I'm a little confused about another issue. You originally said

The issue here is the executive, and judicial branches, both violated the election law passed by the legislators. So the body with the real Constitutional power simply reclaims it.

It's simply the plain language of the Constitution.

So, directly above, your complaint is about whether the PA state election law was violated. So the PA state Supreme Court can rule on that, right?

Did any PA court rule on something concerning the federal Constitution?
 

Thistle

Well-known member
Actually, that's not true. The SCOTUS has previously ruled that the legislature must pass a law, which requires a signature by the governor, to set or change the method of selecting the electors, and that this method can't be changed after an election (which would be an ex post facto violation).

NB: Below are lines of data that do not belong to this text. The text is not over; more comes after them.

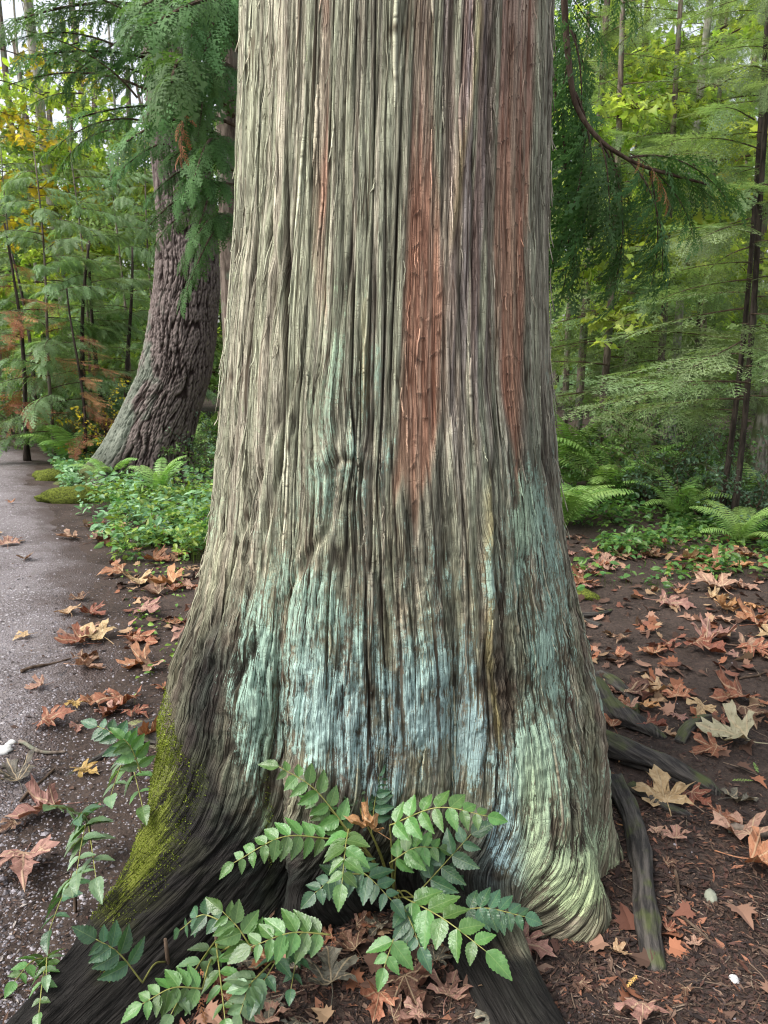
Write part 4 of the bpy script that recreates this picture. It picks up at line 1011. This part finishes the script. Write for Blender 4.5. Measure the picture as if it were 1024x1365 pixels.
def needles():     # brown dead cedar sprays lying between the feet
    r = np.random.RandomState(6); mb = MB()
    for i in range(26):
        px_, py_ = random.choice([(r.uniform(290, 345), r.uniform(1120, 1270)), (r.uniform(430, 560), r.uniform(1110, 1200)), (r.uniform(230, 300), r.uniform(1255, 1310))])
        p = gnd(px_, py_, .05); p.z = float(gz(p.x, p.y))+r.uniform(.005, .05)
        place_spray(mb, TPL['near'], p, r.uniform(0, 6.28), r.uniform(-.2, .4), r.uniform(.2, .8), r.randn()*.4, r.uniform(.3, .5), .30, np.array([1, 1, 1])*r.uniform(.5, 1.3))
    o = link('dead_sprays', mb.mesh('dead_sprays', [M['rust']], False)); o['kind'] = 'stuff'; tag(o, 'brown dead cedar sprays tangled between the feet of the giant trunk', 'litter')
needles()

# ------------------------------------------------------------------ fallen leaves
BIGLEAF = [(0, 0), (.10, -.03), (.30, -.10), (.38, -.04), (.52, -.08), (.48, .04), (.36, .09), (.28, .15), (.40, .24), (.52, .28), (.66, .40), (.55, .42), (.52, .54), (.40, .50), (.28, .40), (.17, .36),
           (.16, .50), (.20, .62), (.28, .70), (.19, .74), (.14, .84), (.08, .86), (0, 1.02)]
BO = np.array(BIGLEAF+[(-x, y) for x, y in BIGLEAF[-2:0:-1]])
def dead_leaf_mesh(seed, fold=.2, curl=.3):
    r = np.random.RandomState(seed); o_ = BO*(1+.06*r.randn(len(BO), 1)); k_ = len(o_)
    rings = [.3, .65, 1.0]; c = np.array([0, .22]); V = [np.array([[0, .22]])]
    for s_ in rings: V.append(c+(o_-c)*s_)
    V = np.vstack(V); x, y = V[:, 0], V[:, 1]
    z = fold*abs(x)*r.uniform(.3, 1.3)+curl*(r.uniform(-.5, .9)*(y-.3)**2+r.uniform(-.4, 1.2)*x*x)+.16*perlin(x*3+seed, y*3, seed)+.07*perlin(x*7, y*7+seed, seed+1)
    z = z-z.min()
    T_ = [(0, 1+j, 1+(j+1) % k_) for j in range(k_)]; Qd = []
    for a in range(2):
        for j in range(k_): Qd.append((1+a*k_+j, 1+(a+1)*k_+j, 1+(a+1)*k_+(j+1) % k_, 1+a*k_+(j+1) % k_))
    V3 = np.column_stack([V, z]); mb = MB(); mb.add(V3, Qd, T_)
    st = curve([(0, .02, z[1]+.0), (.03*r.randn(), -.2, .06), (.1*r.randn(), -.55, .02)], 8)
    a, b, c_ = tube(st, [.012]*7+[.018], 4); mb.add(a, b, c_)
    return mb
LEAFM = {}
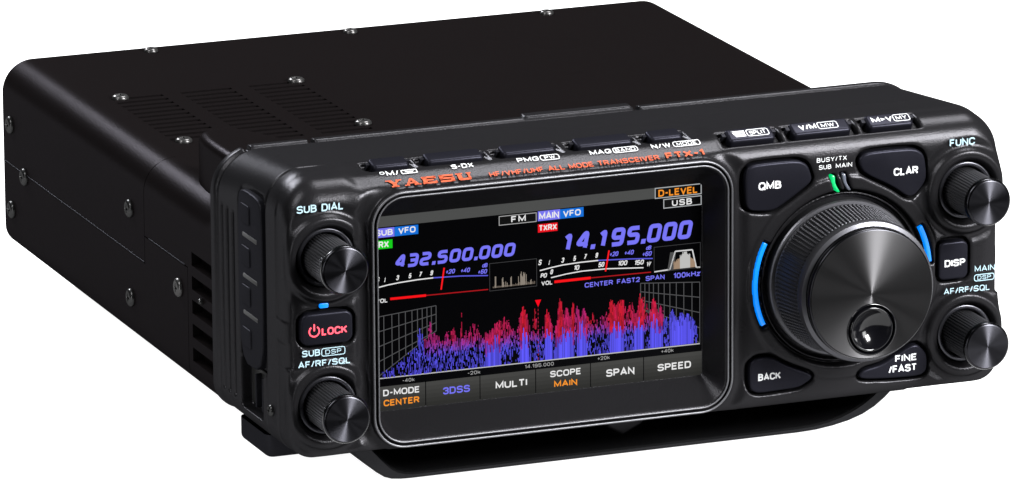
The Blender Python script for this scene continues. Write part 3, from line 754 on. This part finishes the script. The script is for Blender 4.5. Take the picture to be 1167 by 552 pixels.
# soft keys
g.lay = .04
ks = [-75.0,-59.95,-45.0,-29.6,-14.35,.5,17.0]
for a, b in zip(ks, ks[1:]):
    a0 = max(a, LX0)
    for q in range(6):
        z0 = LZ0+(6.45*q)/6; c = 40+q*5
        g.rect(a0+.12, b-.12, z0, z0+6.45/6, lin(c,c,c-2))
g.lay = .1
T('D-MODE',-71.6,-61.6,-31.1,-29.4,WHT,bold=.03); T('CENTER',-71.5,-61.7,-33.8,-32.1,ORG,bold=.03)
T('3DSS',-55.2,-47.8,-32.45,-30.55,PUR,bold=.03); T('MULTI',-40.7,-32.0,-32.55,-30.65,WHT,bold=.03)
T('SCOPE',-25.6,-17.0,-31.1,-29.4,WHT,bold=.03); T('MAIN',-24.5,-18.1,-33.9,-32.2,ORG,bold=.03)
T('SPAN',-10.0,-2.1,-32.7,-30.7,WHT,bold=.03); T('SPEED',4.4,13.8,-32.75,-30.85,WHT,bold=.03)
so = g.build('screen_image', M['screen'], disp, y=LY-.05, usecol=True)

# ---- printed lettering on the face
def print_label(parent, items, m, y=-.12, plane=None, name='lettering'):
    q = G()
    for it in items: it(q)
    return q.build(name, m, parent, y=y, plane=plane)
t_ = lambda s, x0, x1, z0, z1, **k: (lambda q: q.text(s, x0, x1, z0, z1, **k))
fr_ = lambda x0, x1, z0, z1, w=.22, r=.7: (lambda q: q.frame(rr_poly(x0,x1,z0,z1,r,4), w))
B = dict(bold=.022)
print_label(head, [t_('SUB DIAL',-96.9,-84.3,21.3,23.3,**B)], M['paleblue'])
print_label(head, [t_('FUNC',84.0,91.2,21.1,23.1,**B)], M['paleblue'])
print_label(head, [t_('SUB',-96.0,-91.1,-16.35,-14.6,**B), fr_(-90.8,-84.3,-16.7,-14.5), t_('DSP',-89.7,-85.4,-16.2,-15.0,bold=.0)], M['paleblue'])
print_label(head, [t_('AF/RF/SQL',-97.3,-83.2,-19.0,-17.3,**B)], M['paleblue'], y=-.75)
print_label(head, [t_('MAIN',91.5,97.3,-13.4,-11.8,bold=.0), fr_(91.3,97.2,-16.0,-14.1), t_('DSP',92.3,96.2,-15.6,-14.5,bold=.0)], M['paleblue'])
print_label(head, [t_('AF/RF/SQL',82.4,95.6,-18.5,-16.9,bold=.0)], M['paleblue'], y=-.7)
print_label(head, [t_('BUSY/TX',46.2,54.7,20.55,21.75,bold=.0), t_('SUB',46.8,50.3,18.6,19.8,bold=.0), t_('MAIN',51.6,56.2,18.6,19.8,bold=.0)], M['white'])
# lettering on the chamfer above the display (u = x, v = distance up the slope)
SL = (-.14, 24.5+.22, CH)
def sv(z): return (z-24.5)/math.sin(CH)
def tri(P): return lambda q: q.poly(P)
SL2 = (SL[0]+.45*math.cos(CH), SL[1]+.45*math.sin(CH), CH)
print_label(head, [t_('M/',-70.6,-67.2,5.2,6.9,**B), t_('o',-72.3,-71.0,5.9,6.9,**B), (lambda q: q.frame(rr_poly(-66.6,-62.2,5.3,6.8,.3,3),.3)), tri([(-65.8,6.2),(-63.0,6.2),(-64.2,5.5)])], M['white'], plane=SL2)
print_label(head, [t_('S-DX',-52.9,-46.9,5.3,6.9,**B)], M['white'], plane=SL2)
print_label(head, [t_('PMG',-34.9,-29.0,5.2,6.8,**B), fr_(-28.6,-23.3,5.0,7.0), t_('PW',-27.4,-24.5,5.4,6.6,bold=.0)], M['white'], plane=SL2)
print_label(head, [t_('MAG',-14.9,-9.0,5.2,6.8,**B), fr_(-8.5,-1.6,5.0,7.0), t_('BAND',-7.8,-2.3,5.4,6.6,bold=.0)], M['white'], plane=SL2)
print_label(head, [t_('N/W',2.2,7.5,5.2,6.8,**B), fr_(8.2,15.8,5.0,7.0), t_('MODE',9.2,14.8,5.4,6.6,bold=.0)], M['white'], plane=SL2)
def yaesu(q):
    # wide slab letters
    x0, z0, H = -71.6, 1.35, 2.65; w = 3.9; gap = .85
    def L(k): return x0+k*(w+gap)
    t = .95; th = .6
    a = L(0); q.poly([(a,z0+H),(a+t*1.3,z0+H),(a+w*.62,z0+H*.45),(a+w*.38,z0+H*.45)]); q.poly([(a+w,z0+H),(a+w-th*1.2,z0+H),(a+w*.42,z0+H*.45),(a+w*.62,z0+H*.45)]); q.rect(a+w*.36,a+w*.64,z0,z0+H*.5); q.rect(a+w*.24,a+w*.76,z0,z0+.45)
    q.rect(a-.2,a+1.5,z0+H-.4,z0+H); q.rect(a+w-1.3,a+w+.2,z0+H-.4,z0+H)
    a = L(1); q.poly([(a,z0),(a+th,z0),(a+w*.5,z0+H*.8),(a+w*.42,z0+H)]); q.poly([(a+w,z0),(a+w-t*1.3,z0),(a+w*.42,z0+H),(a+w*.58,z0+H)]); q.rect(a+w*.25,a+w*.75,z0+H*.28,z0+H*.45); q.rect(a-.25,a+1.1,z0,z0+.4); q.rect(a+w-1.5,a+w+.25,z0,z0+.4)
    a = L(2); q.rect(a+.2,a+.2+t*1.15,z0,z0+H); q.rect(a,a+w,z0,z0+th); q.rect(a,a+w,z0+H-th,z0+H); q.rect(a+1,a+w*.8,z0+H*.42,z0+H*.6); q.rect(a+w-.5,a+w,z0,z0+H*.33); q.rect(a+w-.5,a+w,z0+H*.68,z0+H)
    a = L(3); q.rect(a,a+w,z0,z0+th); q.rect(a,a+w,z0+H-th,z0+H); q.rect(a,a+w,z0+H*.4,z0+H*.62); q.rect(a,a+t,z0+H*.45,z0+H); q.rect(a+w-t,a+w,z0,z0+H*.55)
    a = L(4); q.rect(a+.2,a+.2+t*1.15,z0+.2,z0+H); q.rect(a+w-th-.3,a+w-.3,z0+.2,z0+H); q.rect(a+.5,a+w-.5,z0,z0+.7); q.rect(a-.2,a+1.7,z0+H-.4,z0+H); q.rect(a+w-1.2,a+w+.1,z0+H-.4,z0+H)
print_label(head, [yaesu], M['orange'], plane=SL)
print_label(head, [t_('HF/VHF/UHF ALL MODE TRANSCEIVER',-43.9,2.9,1.45,3.25,bold=.012)], M['orange'], plane=SL)
print_label(head, [t_('FTX-1',4.8,15.4,1.4,3.7,bold=.045)], M['orange'], plane=SL)

# ---- bright rolled edges of the display bezel
def rim_tube(x0, x1, z0, z1, r, y, t, name):
    P = rr_poly(x0, x1, z0, z1, r, 16); n = len(P); V = []; F = []; m = 8
    Q = offset(P, 1.0)
    for (a, b), (c, d) in zip(P, Q):
        ix, iz = c-a, d-b; l = math.hypot(ix, iz); ix /= l; iz /= l
        for k in range(m):
            an = 2*math.pi*k/m; V.append((a+ix*t*math.cos(an), y+t*math.sin(an), b+iz*t*math.cos(an)))
    for i in range(n):
        for k in range(m):
            F.append((i*m+k, i*m+(k+1)%m, ((i+1)%n)*m+(k+1)%m, ((i+1)%n)*m+k))
    return link_mesh(name, V, F, M['trim'], head, smooth=180)
rim_tube(-76.75,22.15,-42.75,24.15,8.6,-.82,.30,'bezel_edge')
rim_tube(-75.55,21.05,-41.6,23.05,7.5,-.78,.24,'bezel_edge')

# ---- buttons on the face
def face_button(P, legend, items, m=None, front=-.55):
    V, F = pillow(P, front, 2.15, .65)
    b = link_mesh('push_button', V, F, M['rubber'], radio, smooth=60)
    if legend: b['label'] = legend
    print_label(b, items, m or M['white'], y=front-.06)
    return b
face_button(BTN['QMB'], 'kidney-shaped QMB button', [t_('QMB',29.6,36.0,14.9,17.0,bold=.035)])
face_button(BTN['CLAR'], 'kidney-shaped CLAR button', [t_('CLAR',67.8,74.8,15.0,17.1,bold=.035)])
face_button(BTN['DISP'], 'rounded rectangular DISP button', [t_('DISP',82.6,88.5,-11.1,-9.2,bold=.035)])
face_button(BTN['BACK'], 'curved BACK button', [t_('BACK',29.6,36.0,-36.2,-34.3,bold=.035)])
face_button(BTN['FINE'], 'curved FINE/FAST button', [t_('FINE',68.6,74.8,-35.35,-33.5,bold=.035), t_('/FAST',66.7,74.8,-38.2,-36.2,bold=.035)])
def power(q):
    pts = arcpts(-92.7,-9.8,1.35,55-180-180+90-90+0,55-180-180+90-90+0,1)
    arc = [( -92.7+1.35*math.sin(math.radians(a)), -9.8+1.35*math.cos(math.radians(a))) for a in range(35, 326, 12)]
    n = len(arc)
    q.line(arc, .42); q.line([(-92.7,-9.7),(-92.7,-7.9)], .42)
face_button(BTN['LOCK'], 'power and LOCK button lit red', [t_('LOCK',-90.7,-83.8,-11.05,-9.05,bold=.035), power], M['redlit'], front=-.3)

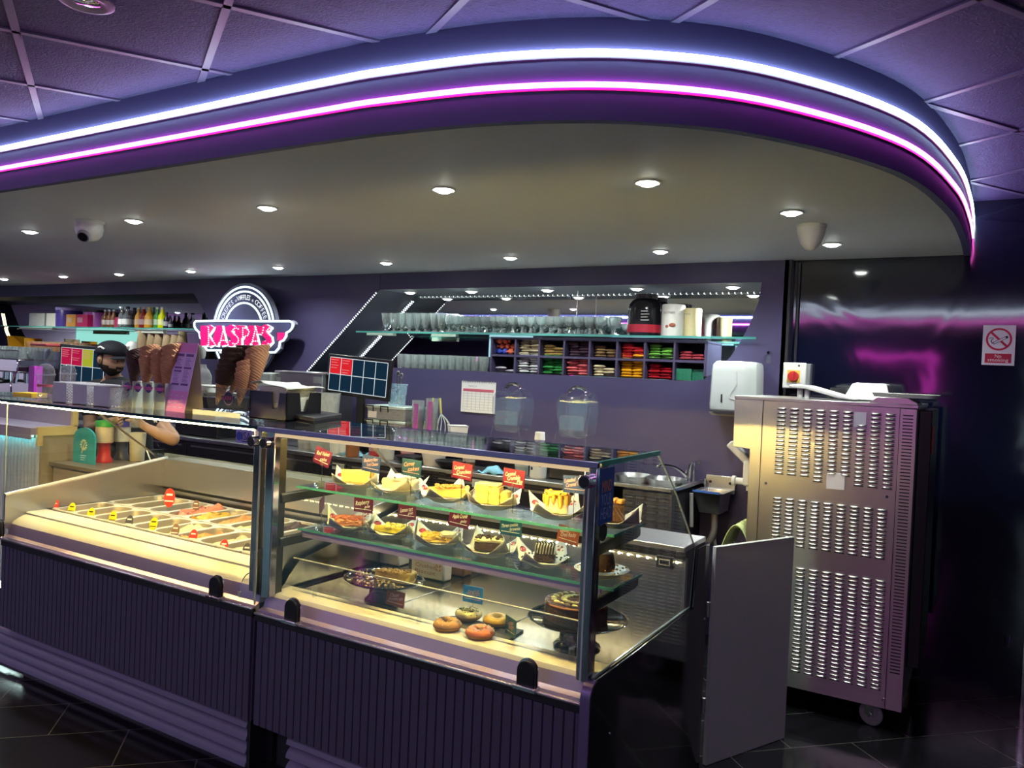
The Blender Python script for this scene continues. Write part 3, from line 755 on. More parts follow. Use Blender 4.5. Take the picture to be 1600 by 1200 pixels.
def cake(kind, loc, rz, label):
    t = thing('cake_slice', label, 'cake', loc, rz, 'cakes on the white plates')
    M = Matrix.Translation(loc) @ Matrix.Rotation(rz,4,'Z') @ Matrix.Scale(1.14,4)
    def B(): b = MB(); b.T = M; return b
    if kind == 'cheese':
        wedge(B(),.105,.062,.010,.048).build('filling', yel, t, smooth=60); wedge(B(),.107,.064,.003,.0105).build('base', base, t, smooth=60)
    elif kind == 'cream':
        wedge(B(),.115,.07,.004,.036,amp=.008,seed=3).build('sponge', cream, t, smooth=60)
        lump(B(),-.02,-.028,.035,.052,.028,.05,6,.008,4).build('icing', whitecr, t, smooth=60)
        b = B(); b.lathe([(.010,0),(.009,.014),(.004,.022),(0,.024)], (.047,-.012,.008+.01), 12).build('orange_piece', fudge, t)
    elif kind == 'crumble':
        wedge(B(),.12,.075,.004,.032,seed=5).build('filling', cakemat('apple filling',(.70,.40,.10)), t, smooth=60)
        scatter(B(),M,110,-.035,.05,-.026,.026,.034,.006,6).build('crumble_topping', crumb, t, smooth=60)
        b = B(); b.tube(smoothpath([(.055,-.04,.006),(.067,-.02,.03),(.067,.02,.03),(.055,.04,.006)],4), .008, 8).build('crust', yel, t)
    elif kind == 'blocks':
        for i,(a,b_,c,d,h) in enumerate(((-.055,-.03,-.012,.02,.062),(-.010,-.034,.024,.02,.058),(.026,-.028,.05,.022,.044))):
            lump(B(),a,b_,.004,c,d,h,5,.004,i).build('sponge_block', yel, t, smooth=60)
        lump(B(),-.055,-.029,.058,.02,.02,.066,5,.004,9).build('icing', cakemat('lemon icing',(.86,.66,.22)), t, smooth=60)
    elif kind == 'tall':
        lump(B(),-.034,-.03,.004,.03,.03,.056,7,.008,2).build('sponge', cream, t, smooth=60)
        lump(B(),-.036,-.032,.05,.032,.032,.064,7,.012,3).build('caramel_top', fudge, t, smooth=60)
        b = B()
        for i,(x,y,l) in enumerate(((-.03,-.032,.03),(-.012,-.033,.022),(.008,-.033,.036),(.026,-.032,.026),(.033,-.01,.03),(-.037,-.01,.028))):
            b.tube([(x,y,.058),(x*1.02,y*1.03,.058-l*.6),(x,y*1.03,.058-l)], [.008,.007,.004], 6)
        b.build('caramel_drip', fudge, t, smooth=60)
    elif kind == 'chocblock':
        lump(B(),-.03,-.028,.004,.03,.028,.056,6,.003,2).build('chocolate_block', choc, t, smooth=60)
        scatter(B(),M,26,-.026,.026,-.022,.022,.056,.010,5).build('nut_topping', crumb, t, smooth=60)
    elif kind == 'pink':
        lump(B(),-.05,-.03,.004,.05,.03,.024,7,.006,2).build('sponge', cakemat('pink sponge',(.72,.28,.14)), t, smooth=60)
        scatter(B(),M,60,-.045,.035,-.025,.025,.024,.010,5).build('berry_topping', pinkc, t, smooth=60)
    elif kind == 'lemon':
        wedge(B(),.12,.07,.004,.022,amp=.006,seed=8).build('sponge', lime, t, smooth=60)
        scatter(B(),M,34,-.02,.05,-.02,.02,.02,.012,7).build('cream_topping', cakemat('pale lemon cream',(.86,.70,.16)), t, smooth=60)
    elif kind == 'crumb2':
        lump(B(),-.055,-.032,.004,.055,.032,.020,7,.008,4).build('sponge', yel, t, smooth=60)
        scatter(B(),M,90,-.05,.035,-.03,.03,.018,.010,11).build('crumble_topping', cakemat('yellow crumble',(.80,.46,.05),.3,.8), t, smooth=60)
        lump(B(),.01,-.03,.02,.055,.02,.034,5,.006,5).build('custard_piece', cream, t, smooth=60)
    elif kind == 'brownie':
        lump(B(),-.045,-.028,.004,.04,.028,.032,6,.003,1).build('brownie', choc, t, smooth=60)
        lump(B(),-.046,-.029,.032,.041,.029,.042,6,.005,2).build('cream_layer', cream, t, smooth=60)
        scatter(B(),M,34,-.04,.036,-.024,.024,.042,.007,3).build('choc_topping', cakemat('chocolate curls',(.10,.05,.025),.4), t, smooth=60)
    elif kind == 'drizzle':
        lump(B(),-.03,-.028,.004,.03,.028,.026,6,.006,1).build('brownie', choc, t, smooth=60)
        lump(B(),-.028,-.026,.026,.03,.027,.052,6,.006,2).build('cream_block', whitecr, t, smooth=60)
        b = B()
        for i in range(7):
            x = -.026+i*.0085; b.tube(smoothpath([(x,-.030,.02+.006*(i%2)),(x+.003,-.030,.05),(x+.004,-.01,.0545),(x-.003,.015,.0545),(x+.004,.029,.045)],3), .0022, 5)
        b.build('chocolate_drizzle', gan, t, smooth=60)
        scatter(B(),M,40,-.07,.07,-.06,.06,.012,.0035,8).build('crumbs', choc, t)['kind'] = 'stuff'
    elif kind == 'fondant':
        b = B(); b.lathe([(.036,.006),(.038,.02),(.032,.05),(.028,.056),(0,.057)], n=24, flute=.04, nf=12).build('sponge', choc, t, smooth=50)
        scatter(B(),M,40,-.065,.065,-.06,.06,.012,.004,8).build('crumbs', crumb, t)['kind'] = 'stuff'
    return t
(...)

I'm a little confused about another issue. You originally said



So, directly above, your complaint is about whether the PA state election law was violated. So the PA state Supreme Court can rule on that, right?
Yes.
Did any PA court rule on something concerning the federal Constitution?
No. The issue is that PA Act 77 authorizing mail in voting en mass, required a constitutional amendment. The constitutional amendment never occurred in spite of the fact that the process was initiated and abandoned. The PA Supreme Court let that stand, however the office in view here is the President of the United States, making it a federal issue. Therefore, the US Supreme Court may have something to say about the fact that the Pennsylvania election violated the Pennsylvania Constitution. All of the mail in ballots were unconstitutional. So applying the big laws to the little ones, the Pennsylvania Constitution [the supreme law of Pennsylvania] trumps PA Act 77.